Embodiments of the subject apparatus and method have been described herein. Nevertheless, it will be understood that various modifications may be made without departing from the spirit and understanding of this disclosure. Accordingly, other embodiments and approaches are within the scope of the following claims.

Claims

1. A raceway barrier comprising:

an elongated, rigid, and stationary, base secured to a fixed surface, the base having a forward and a rearward positions transversally separated thereon;

a rigid upright post secured at one end within the base in the forward position;

an upright deflector covering the post at the forward position and extending rearward on the base to the rearward position, the deflector having a V-shape with divergently angular oriented surfaces;

a flexible cable positioned perpendicular to the post and in-line with the base, the cable in contact with an interior surface of the deflector at the forward position, and in contact with the post;

an elongated fence fabric positioned in-line with the base and in parallel with the cable, the fence fabric secured to the deflector at the rearward position.

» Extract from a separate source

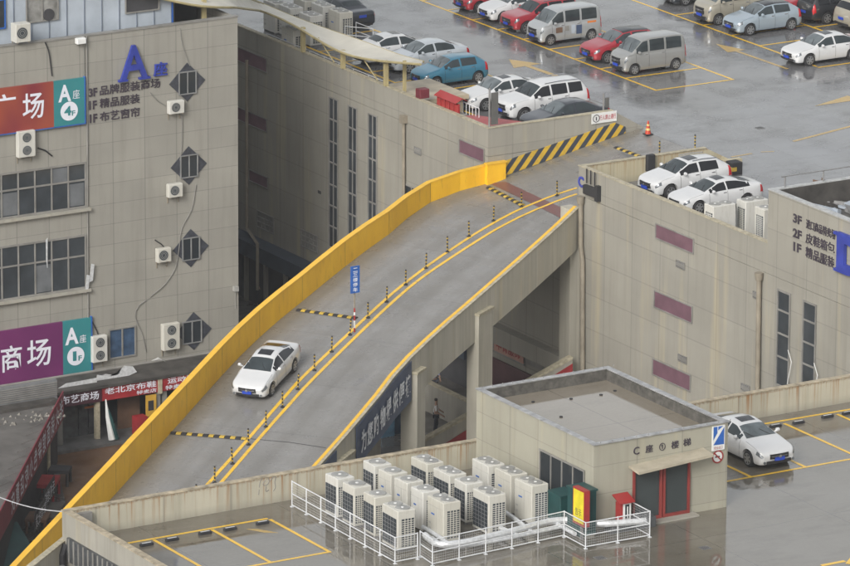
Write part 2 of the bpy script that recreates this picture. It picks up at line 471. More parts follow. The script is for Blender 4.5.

2. The barrier of claim 1 wherein portions of the fence fabric are secured between the deflector and a backing plate.

3. The barrier of claim 1 wherein the fence fabric has a lower edge adjacent to the base and an upper edge adjacent to a free end of the post.

4. The barrier of claim 1 further comprising a rigid tie surrounding portions of the deflector, the cable, and the post compressively.

5. The barrier of claim 1 wherein the cable and the fence fabric are positioned apart.

6. The barrier of claim 1 wherein the fence fabric has openings enabling visibility through the fence fabric and preventing racecar crash debris from passing through.

7. The barrier of claim 1 further comprising an upwardly extending rod engaged at a lower end thereof with the base and extending upwardly in a position spaced apart from the post, the rod joined with the cable.